Philip Burrill said that as well as recording initial grain quality tests, growers, particularly those planning on storing grain for some time, need to undertake monthly checks of the grain, recording any pests found and any fumigations undertaken.
“As well as sieving grain from the silo base, I recommend that growers use insect probe traps to check for pests on the top of the silo. Each month probe traps are simply pushed into the peak of the grain and pulled up for inspection,” he said.  
“The combination of sieving grain from the base and inspecting one or two probe traps in the top of the silo provides a good early indication of any developing insect infestation problems."

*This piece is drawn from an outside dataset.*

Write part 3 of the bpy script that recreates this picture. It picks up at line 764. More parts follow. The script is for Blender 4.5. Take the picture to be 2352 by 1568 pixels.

“By accessing the grain peak, growers can smell and look at the grain properly to look for moisture or mould problems.”
Growers can also get a clear picture of safe storage conditions by using a grain temperature probe to measure the temperature in each silo. This is a helpful check of the performance of the aeration cooling system. Grain temperatures in aerated storages during summer should typically be under 23 degrees. 
If an auto aeration controller is fitted to fans, check the hour run meters. The setting should be on ‘protect’ mode, and should operate for around 100 hours of fan run time per month.
“This may seem like a lot of work, but sieving for insects, checking grain temperatures and inspecting the aeration system should take less than two hours a month for a grower who has grain in six silos,” Burrill said.
“This small amount of time invested in effectively managing stored grain will significantly reduce problems, build your reputation as a reliable suppier and lead to a profitable on-farm storage facility.”